Rapeseed prices in Ukraine remain under pressure from low demand from the EU
The rather high rapeseed harvest in the EU this season (estimated at 19-20 million tonnes) continues to put pressure on import demand, which has fallen sharply in the first 4 months of the 2025/26 season, while favorable sowing conditions have allowed for an increase in the area under winter rapeseed, which increases production forecasts for the next season.
According to the European Commission, the European Union has sharply reduced imports of rapeseed and canola this season, which fell by 47% to 1.26 million tons in 4 months compared to the same period in 2024/25 MY, mainly due to a sharp decrease in oilseed supplies from Ukraine and Australia, which was offset by an increase in supplies from Moldova. An increase in supplies of cheap canola from Canada, which has already been contracted and will begin to arrive in December-January, as well as offers from Australia, is also expected.
Recall that according to the ABARES forecast, rapeseed production in Australia will grow to 6.4 million tons (6.1 million tons last season), which will significantly exceed the 10-year average of 4.8 million tons.

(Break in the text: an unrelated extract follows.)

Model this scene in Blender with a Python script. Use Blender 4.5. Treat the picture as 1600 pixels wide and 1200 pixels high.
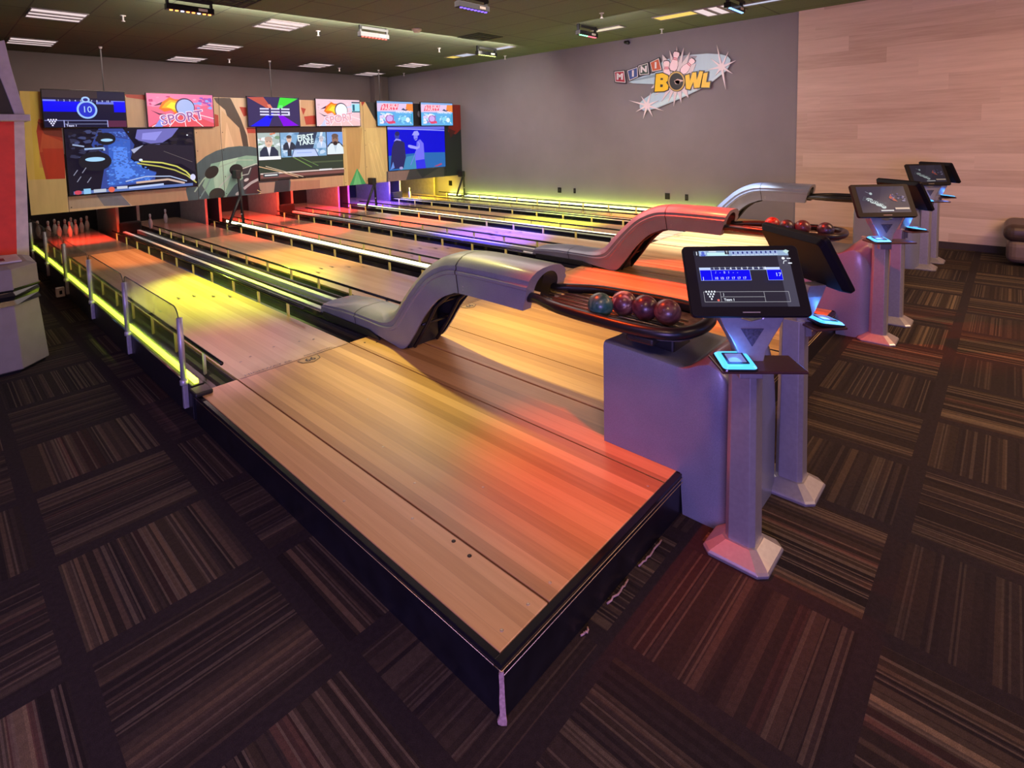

According to MARS Crop Monitor, in the main rapeseed producing countries – Germany, France, Poland, Romania and the Baltic States – rapeseed sowing was carried out on schedule and under favorable conditions, so the final sowing areas are expected to exceed the forecast. The crops are well developed and are now entering the winter dormancy period.
Under the pressure of these factors, November rapeseed quotes in Paris have been trading at €478.5/t or $554.5/t (+1.5% per month) for the past two weeks, and now, as world vegetable oil prices have moved downward under the pressure of increasing supply, they have come under additional pressure.
Rapeseed oil prices in the EU have decreased by $20-30/t to $1,270-1,280/t FOB Netherlands in two weeks amid falling oil prices under pressure from lower prices for Russian Urals oil due to sanctions pressure.
In Ukraine, the pace of rapeseed export sales remains low due to the complex mechanism of export clearance without payment of duties by producers, so traders increased export prices by 200-400 UAH/t to 23,500-24,400 UAH/t or $545-555/t with delivery to Black Sea ports in a week.
The increase in the cost of delivery to the port also limits the supply of rapeseed to the ports, so traders will most likely refuse to plan new vessels for the coming months, unable to form export consignments of rapeseed.
Processors are also reducing demand for rapeseed, as they have switched to purchasing sunflower seeds, so only a few companies are buying rapeseed at a price of 23,000-24,000 UAH/t with delivery to the plant, depending on the oil content.
Winter rapeseed has been sown on 1.08 million hectares in Ukraine, which is lower than the plan and last year’s figure due to dry conditions in August and September, so farmers will hold back on rapeseed sales until spring, expecting overwintering of crops and a possible increase in prices.
November Canadian canola futures rose 3% in two weeks to CAD 647/t or $462/t, supported by rising U.S. soybean quotes, but the market remains awaiting Canadian canola harvest data due in late November, and StatCan is likely to raise its official Canadian production forecast, which will again put pressure on quotes in December and January.